Our church recently completed a sermon series on the book of Ephesians, and one of the repeated bylines for this series was the phrase:

“Bringing our behaviour in line with our beliefs”.

And in a nutshell, that is precisely what Roger Helland’s newest book, The Devout Life, is all about — the eager desire to have a rich, full-life engagement with our faith that informs, encourages, invigorates, and challenges us in every area.

The subtitle of the book, reflected in the cover artwork, is “Plunging the Depths of Spiritual Renewal”, which aptly describes the attitude that Helland wants his readers to cultivate as they dive deep into their faith. This is a not a treatise on apologetics (defending orthodoxy) — it is a rallying call to a living, vibrant orthodoxy. It is an invitation to “go deep”.

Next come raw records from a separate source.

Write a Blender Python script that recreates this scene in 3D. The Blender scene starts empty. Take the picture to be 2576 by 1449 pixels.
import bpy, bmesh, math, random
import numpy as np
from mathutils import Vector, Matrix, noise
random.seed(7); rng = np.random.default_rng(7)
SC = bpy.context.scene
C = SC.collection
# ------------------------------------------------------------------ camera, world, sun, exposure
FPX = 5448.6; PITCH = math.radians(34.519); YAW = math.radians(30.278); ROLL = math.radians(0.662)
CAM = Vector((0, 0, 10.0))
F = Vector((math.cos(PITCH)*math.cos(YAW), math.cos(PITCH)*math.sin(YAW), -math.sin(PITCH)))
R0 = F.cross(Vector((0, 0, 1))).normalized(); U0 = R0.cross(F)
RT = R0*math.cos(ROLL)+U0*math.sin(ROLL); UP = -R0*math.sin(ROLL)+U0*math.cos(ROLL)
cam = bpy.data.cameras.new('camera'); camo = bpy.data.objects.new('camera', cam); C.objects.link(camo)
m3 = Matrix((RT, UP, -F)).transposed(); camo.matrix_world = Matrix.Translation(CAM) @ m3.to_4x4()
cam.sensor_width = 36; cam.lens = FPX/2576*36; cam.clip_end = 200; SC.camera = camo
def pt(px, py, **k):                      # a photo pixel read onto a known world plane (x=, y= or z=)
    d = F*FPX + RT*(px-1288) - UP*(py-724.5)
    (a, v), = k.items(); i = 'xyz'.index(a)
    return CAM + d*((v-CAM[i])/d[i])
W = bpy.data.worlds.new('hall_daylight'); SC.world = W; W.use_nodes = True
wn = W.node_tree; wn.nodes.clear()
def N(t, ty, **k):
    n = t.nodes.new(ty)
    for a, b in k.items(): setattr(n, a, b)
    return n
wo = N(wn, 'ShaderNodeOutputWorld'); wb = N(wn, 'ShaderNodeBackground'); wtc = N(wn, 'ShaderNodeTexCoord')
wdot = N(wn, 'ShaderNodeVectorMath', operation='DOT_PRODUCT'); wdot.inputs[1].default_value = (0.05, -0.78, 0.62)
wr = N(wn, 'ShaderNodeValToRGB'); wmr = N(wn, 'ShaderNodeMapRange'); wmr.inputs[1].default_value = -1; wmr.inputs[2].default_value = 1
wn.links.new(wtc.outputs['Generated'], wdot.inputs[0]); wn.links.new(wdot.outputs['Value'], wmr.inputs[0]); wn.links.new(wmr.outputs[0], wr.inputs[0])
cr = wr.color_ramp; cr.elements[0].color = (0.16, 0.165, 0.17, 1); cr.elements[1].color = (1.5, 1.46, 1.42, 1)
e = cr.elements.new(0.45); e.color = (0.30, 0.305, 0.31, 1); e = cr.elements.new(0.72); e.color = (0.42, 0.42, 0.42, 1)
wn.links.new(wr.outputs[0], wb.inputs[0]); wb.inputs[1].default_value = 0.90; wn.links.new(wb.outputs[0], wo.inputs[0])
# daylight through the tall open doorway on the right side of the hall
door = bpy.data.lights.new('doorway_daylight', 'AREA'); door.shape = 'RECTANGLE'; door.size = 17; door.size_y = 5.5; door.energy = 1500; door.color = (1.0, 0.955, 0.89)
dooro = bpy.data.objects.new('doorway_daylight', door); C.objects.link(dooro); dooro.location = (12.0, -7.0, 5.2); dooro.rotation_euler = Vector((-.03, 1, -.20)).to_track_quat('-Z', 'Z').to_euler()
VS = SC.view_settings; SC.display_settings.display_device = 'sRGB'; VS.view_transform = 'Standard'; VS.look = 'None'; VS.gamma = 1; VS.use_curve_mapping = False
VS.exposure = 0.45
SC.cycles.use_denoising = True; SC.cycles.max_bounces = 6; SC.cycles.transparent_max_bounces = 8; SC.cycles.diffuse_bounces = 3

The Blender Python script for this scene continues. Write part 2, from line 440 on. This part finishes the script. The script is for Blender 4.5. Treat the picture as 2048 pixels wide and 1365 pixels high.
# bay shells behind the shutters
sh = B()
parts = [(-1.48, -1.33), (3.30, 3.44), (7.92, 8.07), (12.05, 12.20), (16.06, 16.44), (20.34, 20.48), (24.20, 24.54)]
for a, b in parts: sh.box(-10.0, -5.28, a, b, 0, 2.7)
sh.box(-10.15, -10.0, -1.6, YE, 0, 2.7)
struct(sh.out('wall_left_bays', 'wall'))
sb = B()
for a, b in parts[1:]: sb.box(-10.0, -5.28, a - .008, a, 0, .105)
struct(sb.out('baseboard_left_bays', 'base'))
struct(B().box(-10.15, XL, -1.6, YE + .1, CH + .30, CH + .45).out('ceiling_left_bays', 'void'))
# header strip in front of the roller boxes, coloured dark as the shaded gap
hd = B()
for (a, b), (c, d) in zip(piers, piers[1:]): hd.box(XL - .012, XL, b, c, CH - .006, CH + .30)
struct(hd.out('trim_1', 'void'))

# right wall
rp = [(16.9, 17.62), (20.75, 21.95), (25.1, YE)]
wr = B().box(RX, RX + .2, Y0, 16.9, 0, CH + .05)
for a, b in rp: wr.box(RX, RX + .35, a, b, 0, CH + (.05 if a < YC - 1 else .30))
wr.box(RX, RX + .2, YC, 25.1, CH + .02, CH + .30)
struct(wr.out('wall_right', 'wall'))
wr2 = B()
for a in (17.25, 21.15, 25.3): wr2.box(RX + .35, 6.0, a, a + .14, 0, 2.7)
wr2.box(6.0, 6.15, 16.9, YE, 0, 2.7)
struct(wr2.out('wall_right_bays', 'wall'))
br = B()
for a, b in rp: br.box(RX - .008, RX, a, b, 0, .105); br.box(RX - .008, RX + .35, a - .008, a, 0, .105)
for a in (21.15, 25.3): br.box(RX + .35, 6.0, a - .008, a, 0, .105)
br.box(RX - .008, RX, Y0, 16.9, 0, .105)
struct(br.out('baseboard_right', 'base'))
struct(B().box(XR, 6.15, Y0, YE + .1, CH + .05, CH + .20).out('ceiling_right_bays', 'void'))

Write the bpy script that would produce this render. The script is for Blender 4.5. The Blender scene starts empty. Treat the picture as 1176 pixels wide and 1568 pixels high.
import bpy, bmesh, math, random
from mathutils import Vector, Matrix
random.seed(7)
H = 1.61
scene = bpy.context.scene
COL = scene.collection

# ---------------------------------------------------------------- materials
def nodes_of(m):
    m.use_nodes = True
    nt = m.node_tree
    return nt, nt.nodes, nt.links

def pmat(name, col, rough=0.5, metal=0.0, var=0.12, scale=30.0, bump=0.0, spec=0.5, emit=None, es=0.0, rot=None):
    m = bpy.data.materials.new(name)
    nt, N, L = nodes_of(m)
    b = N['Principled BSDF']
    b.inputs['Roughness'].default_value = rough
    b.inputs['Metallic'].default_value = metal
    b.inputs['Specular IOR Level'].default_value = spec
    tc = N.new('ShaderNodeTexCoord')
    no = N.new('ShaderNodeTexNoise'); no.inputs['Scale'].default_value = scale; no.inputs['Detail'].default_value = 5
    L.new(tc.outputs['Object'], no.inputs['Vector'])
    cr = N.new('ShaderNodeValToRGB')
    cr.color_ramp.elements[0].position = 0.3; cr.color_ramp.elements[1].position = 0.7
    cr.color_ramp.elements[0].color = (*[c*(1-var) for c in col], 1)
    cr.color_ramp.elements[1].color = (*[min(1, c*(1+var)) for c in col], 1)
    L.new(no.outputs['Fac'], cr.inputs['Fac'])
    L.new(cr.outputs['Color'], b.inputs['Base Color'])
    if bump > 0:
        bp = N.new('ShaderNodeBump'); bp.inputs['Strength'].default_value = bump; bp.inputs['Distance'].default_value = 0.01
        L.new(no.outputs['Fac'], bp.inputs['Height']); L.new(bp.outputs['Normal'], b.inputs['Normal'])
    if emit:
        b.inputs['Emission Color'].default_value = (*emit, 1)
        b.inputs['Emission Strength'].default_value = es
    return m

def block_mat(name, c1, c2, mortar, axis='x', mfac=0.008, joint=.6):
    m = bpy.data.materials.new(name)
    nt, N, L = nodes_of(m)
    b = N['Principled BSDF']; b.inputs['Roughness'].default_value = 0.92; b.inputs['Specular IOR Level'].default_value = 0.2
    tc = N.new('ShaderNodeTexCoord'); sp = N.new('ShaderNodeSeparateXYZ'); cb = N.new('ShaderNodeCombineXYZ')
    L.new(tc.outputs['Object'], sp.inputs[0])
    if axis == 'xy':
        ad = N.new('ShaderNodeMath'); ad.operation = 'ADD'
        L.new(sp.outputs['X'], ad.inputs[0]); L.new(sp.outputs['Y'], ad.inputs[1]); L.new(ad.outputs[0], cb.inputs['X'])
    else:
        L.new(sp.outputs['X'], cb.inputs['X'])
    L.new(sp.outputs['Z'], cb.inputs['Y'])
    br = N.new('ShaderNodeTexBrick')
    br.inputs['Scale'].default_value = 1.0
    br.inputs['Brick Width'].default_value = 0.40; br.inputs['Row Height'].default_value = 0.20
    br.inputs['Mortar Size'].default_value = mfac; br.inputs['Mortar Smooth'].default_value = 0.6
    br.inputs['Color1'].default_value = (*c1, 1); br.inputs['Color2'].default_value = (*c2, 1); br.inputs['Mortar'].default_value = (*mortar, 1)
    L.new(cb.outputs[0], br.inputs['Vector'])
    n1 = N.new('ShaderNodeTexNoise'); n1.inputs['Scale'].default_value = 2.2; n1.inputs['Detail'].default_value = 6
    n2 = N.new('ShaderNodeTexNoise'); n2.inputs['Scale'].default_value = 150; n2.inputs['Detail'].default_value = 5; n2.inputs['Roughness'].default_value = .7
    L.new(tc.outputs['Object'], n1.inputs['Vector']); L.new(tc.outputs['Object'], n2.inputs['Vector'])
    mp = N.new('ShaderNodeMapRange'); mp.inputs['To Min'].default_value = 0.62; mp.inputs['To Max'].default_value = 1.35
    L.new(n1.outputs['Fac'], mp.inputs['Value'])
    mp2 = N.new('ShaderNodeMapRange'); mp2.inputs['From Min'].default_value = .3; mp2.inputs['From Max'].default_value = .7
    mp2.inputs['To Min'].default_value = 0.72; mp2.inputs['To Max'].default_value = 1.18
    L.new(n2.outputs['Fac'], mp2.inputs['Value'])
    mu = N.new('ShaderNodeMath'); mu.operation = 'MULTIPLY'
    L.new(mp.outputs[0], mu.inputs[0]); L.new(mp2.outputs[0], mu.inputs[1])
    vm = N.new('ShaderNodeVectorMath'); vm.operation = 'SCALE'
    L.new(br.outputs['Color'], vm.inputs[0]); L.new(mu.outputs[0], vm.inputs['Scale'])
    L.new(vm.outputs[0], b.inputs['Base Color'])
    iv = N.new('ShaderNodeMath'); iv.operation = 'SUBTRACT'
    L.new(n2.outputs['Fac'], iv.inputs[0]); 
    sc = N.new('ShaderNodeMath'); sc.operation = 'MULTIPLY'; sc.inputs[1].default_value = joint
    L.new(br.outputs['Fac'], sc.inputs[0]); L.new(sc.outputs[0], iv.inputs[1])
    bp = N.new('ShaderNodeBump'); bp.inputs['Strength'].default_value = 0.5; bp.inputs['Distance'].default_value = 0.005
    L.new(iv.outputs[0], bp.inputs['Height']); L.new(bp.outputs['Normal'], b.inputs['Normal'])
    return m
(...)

Today, as many Christians wrestle with whether to defend the term ‘evangelical’, or write ‘Ichabod’ (the glory has departed) over its doors and abandon it, A Devout Life calls us to recapture the spiritual vibrancy that was at the heart of early evangelicalism. To that end, Helland has done a great deal of research into the Pietist movements, to (re)discover the spiritual practices that shaped their devotion to follow Jesus.

Chapter by chapter, Helland explores these spiritual practices/disciplines — each reader will no doubt find their own favorite — and each chapter concludes with thought-provoking questions for either group study or personal “how how will I incorporate this into my life” application. Some of the topics include: Continuous Christian Conversion, Transformational Use of Scripture, and A Peaceful Spirit, among others.

(I can’t pick a favorite chapter, honestly. I found so much in this book to be exciting and challenging, and you can’t really rip one chapter out of context and say, “Here, just read this one”.)

If I were a church-planter, this is one of the books I would work through with my planting team — right at the beginning.

If I were leading a church that felt a need to (re)discover the life-giving practices that first caused them to fall in love with Jesus, I’d challenge the leaders to invest significant time in a careful, unhurried book study.

I’d do the same for a home group or a house/simple church.

And as an individual follower of Jesus, wanting to go deeper in my spiritual walk but recognizing that magic-wand, fast-food-drive-through, just-add-water approaches simply don’t work, I’d read The Devout Life.

More than once.

One of the best books I’ve read in quite a while. Highly recommended.